IVANOVO, Russia; 14 February 2006 (RFE/RL) -- Under an agreement between Afghanistan and the Soviet Union, some 1,800 Afghan children whose parents died in the war were sent to what was then Soviet Russia between 1984 and 1985.

These children retained their Afghan nationality, but they were raised and educated together with Russian children.

Abdul Fatah Rashid was sent to Russia when he was 9 years old and placed in a boarding school in the southern city of Volgograd. He then entered a technical college and later moved to the city of Ivanovo, 250 kilometers northeast of Moscow. There, he married a Russian woman.

Documents That Don't Exist

Trouble started when Rashid applied for Russian citizenship. The migration service rejected his application and told him he needed to present a certificate from Afghanistan proving that he had a clean criminal record prior to his arrival in the Soviet Union.
Some of the orphans transferred to Russia under the Afghan-Soviet agreement have managed to obtain Russian citizenship through marriage. Others, however, have an ambiguous and precarious status.

Rashid argued that he was only a child when he left Afghanistan, but migration officials remained inflexible. Worse still, they ordered his deportation.

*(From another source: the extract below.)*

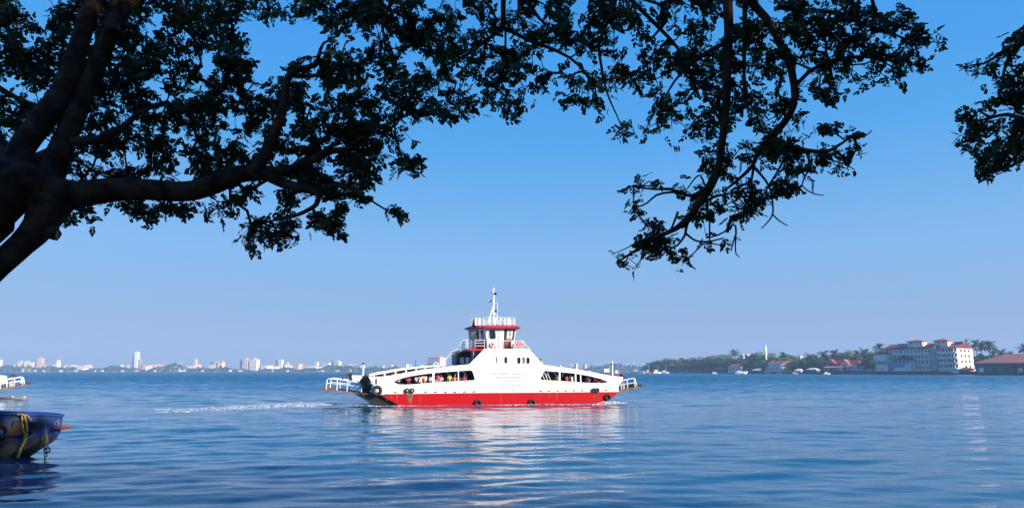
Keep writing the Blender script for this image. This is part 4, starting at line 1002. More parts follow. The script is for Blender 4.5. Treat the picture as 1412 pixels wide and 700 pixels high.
# (pixel column, top row, width px, kind, extra depth m, label)
TREES = [(892,506,12,'b',10,'low dark tree at the very tip of the wooded point'),(899,499,18,'a',20,'green tree second from tip of wooded point'),
 (909,496,20,'a',35,'rounded green tree left of the orange roof at the point'),(921,493.5,24,'b',45,'broad dark tree left of the orange roof, behind white boats'),
 (931,495,18,'a',25,'green tree just left of the orange roofed house'),(944,499,20,'d',20,'low spreading tree below the orange roofed house'),
 (955,492.5,22,'b',40,'tree right of the orange roofed house'),(966,491.5,18,'a',50,'green tree just left of the thin mast on shore'),
 (978,494,22,'b',20,'dark tree at the foot of the thin shore mast'),(986,489.5,26,'a',45,'tall rounded tree right of the thin shore mast'),
 (998,488.5,26,'a',45,'tallest rounded tree between thin mast and first palm'),(1008,493,20,'b',25,'dark tree just left of the first tall palm'),
 (1024,496,20,'b',15,'tree in front of the white flat building'),(1040,487,22,'d',50,'bright spreading tree between white building and white tower'),
 (1047,485,24,'c',60,'yellow green tree just left of the white tower'),(1049,496,20,'b',12,'dark tree behind the boat sheds below the white tower'),
 (1064,486.5,24,'a',55,'olive tree just right of the white tower'),(1072,494,22,'b',30,'dark tree directly behind cream waterfront house'),
 (1084,488,22,'b',60,'dark tree beyond right end of cream house'),(1093,490,24,'c',45,'bright green tree right of the cream house'),
 (1104,495,24,'a',25,'green tree below the distant cream rooftop'),(1112,497,18,'b',15,'dark low tree left of the first red gable house'),
 (1120,491,22,'b',45,'dark tree behind shore left of the red gable houses'),(1131,492,22,'b',30,'dark tree immediately left of blue fronted gable'),
 (1148,488,20,'b',60,'dark tree behind the blue fronted gable house'),(1155,490,18,'c',50,'light green tree between the two red gable houses'),
 (1170,482.5,20,'c',55,'bright green tree rising behind second red gable house'),(1163,486,16,'b',65,'dark blue green tree left of the bright green tree'),
 (1186,490,18,'c',35,'yellow green tree at right end of red gable houses'),(1196,484,26,'b',55,'large dark tree between red gables and hotel'),
 (1205,487,26,'b',30,'large dark tree filling space left of hotel'),(1211,482,20,'b',70,'dark tree touching the left end of hotel roof'),
 (1199,497,22,'b',15,'low dark tree near the quay left of hotel'),(1353,492,22,'b',60,'dark tree behind right gable of hotel'),(1366,492,20,'b',60,'dark tree under palms right of hotel'),
 (1262,500,9,'b',2,'small dark tree in front of hotel right of blue awning'),(1281,502,8,'b',-2,'small dark tree before stair tower of hotel')]
PALMS = [(1014,482,18,'p',40,'first tall palm right of rounded trees on wooded shore'),(1034,489,14,'q',35,'palm in front of the white flat building'),
 (1077,485.5,16,'q',45,'palm rising above left part of cream house roof'),(1115,487,18,'p',40,'palm standing alone left of the red gable houses'),
 (1126,489.5,14,'q',55,'palm right of the lone palm, behind the shore trees'),(1138,483.5,18,'q',45,'palm just left of the blue fronted gable house'),
 (1151,481.5,16,'p',60,'palm above the gap between red gable houses'),(1178,483,14,'q',70,'palm just right of the bright green tree'),
 (1190,479.5,16,'p',65,'palm left of large dark trees beside hotel'),(1215,474,20,'q',80,'palm crown above left end of the hotel roof'),
 (1331,468.5,14,'p',110,'palm head peeping above ridge of hotel right gable'),(1343,469,18,'q',75,'first full palm right of the hotel gable'),
 (1351,471,18,'p',60,'second palm right of the hotel gable'),(1363,470,22,'q',60,'third and broadest palm right of the hotel'),
 (1372,479,15,'p',70,'small palm between broad palm and warehouse roof ridge'),(1382,481,16,'q',80,'low palm behind left part of the warehouse roof'),
 (1392,484,12,'p',110,'palm barely showing above middle of warehouse roof'),(1409,474,20,'p',70,'tall palm behind warehouse roof at right picture edge')]
for i, (u, vt, w_, k_, dd, lb) in enumerate(TREES):
    Y = shoreY(u) + 14 + dd; p = at(u, vt, Y); h_ = p.z - GZ; wid = w_*Y/F/8.6*1.4
    tree(k_, p.x, Y, GZ, h_, wid, i*1.7, lb, 'broadleaf_tree', 'trees on the wooded shore')
for i, (u, vt, w_, k_, dd, lb) in enumerate(PALMS):
    Y = shoreY(u) + 14 + dd; p = at(u, vt, Y); h_ = p.z - GZ; wid = w_*Y/F/5.4*1.1
    tree(k_, p.x, Y, GZ, h_, wid, i*1.3, lb, 'palm_tree', 'palms on the wooded shore')
# undergrowth belt behind the quay and hills of further trees
V = []
for k in range(30000):
    u = rs.uniform(888, 1222) if k % 6 else rs.uniform(1345, 1500); Y = shoreY(u) + rs.uniform(60, 120); vt = np.interp(u, [888,900,930,1000,1060,1120,1180,1222,1345,1500],[510,505,500,497,495,496,493,491,492,494])
    zt = at(u, vt - 2.5 + 4*noise.noise(Vector((u*.12, 0, 5))), Y).z; z = GZ + (zt-GZ)*rs.uniform(0, 1)**.8; x = colx(u, Y, 508); s_ = rs.uniform(.8, 2.0); c = np.array([x, Y, z])
    a = rs.normal(size=3); a /= np.linalg.norm(a); b_ = np.cross(a, rs.normal(size=3)); b_ /= np.linalg.norm(b_)
    V += [c+a*s_, c+b_*s_*.8, c-a*s_, c-b_*s_*.8]
fastmesh('undergrowth', np.array(V), np.arange(len(V)).reshape(-1, 4), M['leaf2']); tag(bpy.data.objects['undergrowth'], kind='stuff')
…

"I left when I was 9 years old, and it is impossible to obtain this certificate. The regime in Afghanistan has changed; the mujahedins came to power, and then the Taliban," said Rashid. "Every time there was a regime change, the archives were burned. Apparently, no documents are left there. I received all my documents here, in Russia. Since I had no certificate, they sent me an official letter from the migration service asking me to leave the Russian Federation within a month."

For Migrants, No Clear Policy

Rashid turned to Svetlana Martinova, a lawyer working for the respected human rights group Memorial.

Martinova says Rashid's struggle to gain legal status illustrates the incoherence of Russia's migration policy.

"In order to obtain [Russian] citizenship, foreigners first need to receive a temporary residency permit. To obtain this temporary residency permit, they need a certificate proving the absence of criminal conviction from a plenipotentiary state organ," Martinova said. "The whole problem is that it is impossible for these people who once received asylum to obtain this certificate. The embassy does not issue such a certificate."

Thanks to Martinova's efforts, Rashid's temporary asylum status was extended by one year. What will happen to him after that remains unclear.

'Immoral And Scandalous'

Rashid's case is no exception. Some of the orphans transferred to Russia under the Afghan-Soviet agreement have managed to obtain Russian citizenship through marriage. The others, however, have an ambiguous and precarious status.

Svetlana Gannushkina, a veteran rights campaigner specializing in migration issues, calls the treatment of the Afghan orphans "immoral and scandalous."

She says the recent introduction of a new Afghan passport has only complicated matters.

"They have a new Afghan passport that does not indicate when they arrived -- whether it was in 1984 or today -- and they have no visa. So [on paper] they are now people who have recently received an Afghan passport and who have entered Russia illegally. Nothing differentiates them from people who have illegally crossed the border a month ago, or today."

When Russia Is 'Home'

Rashid has no wish to return to Afghanistan. He says he feels Russian, and calls Russia his home.

Like hundreds of other orphans brought from Afghanistan 20 years ago, he continues to hope that his adoptive country will one day grant him full citizenship.

But he says the only people he is counting on for help are human rights activists.

"I wouldn't have managed without the organization Memorial and its lawyer, Svetlana Martinova, because other lawyers would simply have taken money, filed the application, and my case would then have come to a dead end, since they don't have experience with such cases, they don't know how to obtain this information," Rashid said. "This organization has helped in everything. I will turn to this organization again, because there is nobody else to turn to, no one who can help."

Gannushkina, who is also a member of President Vladimir Putin's human rights advisory commission, says she complained to Putin about the difficulties encountered by the Afghan orphans both in 2002 and in 2003.

According to her, the president had voiced strong concern -- but it was not until January 2004 that the governmental migration policy commission finally discussed the issue.

The commission, however, failed to take any measures to improve the fate of the Afghan orphans. Instead, Gannushkina says the commission simply concluded that the orphans were free to return to their native country.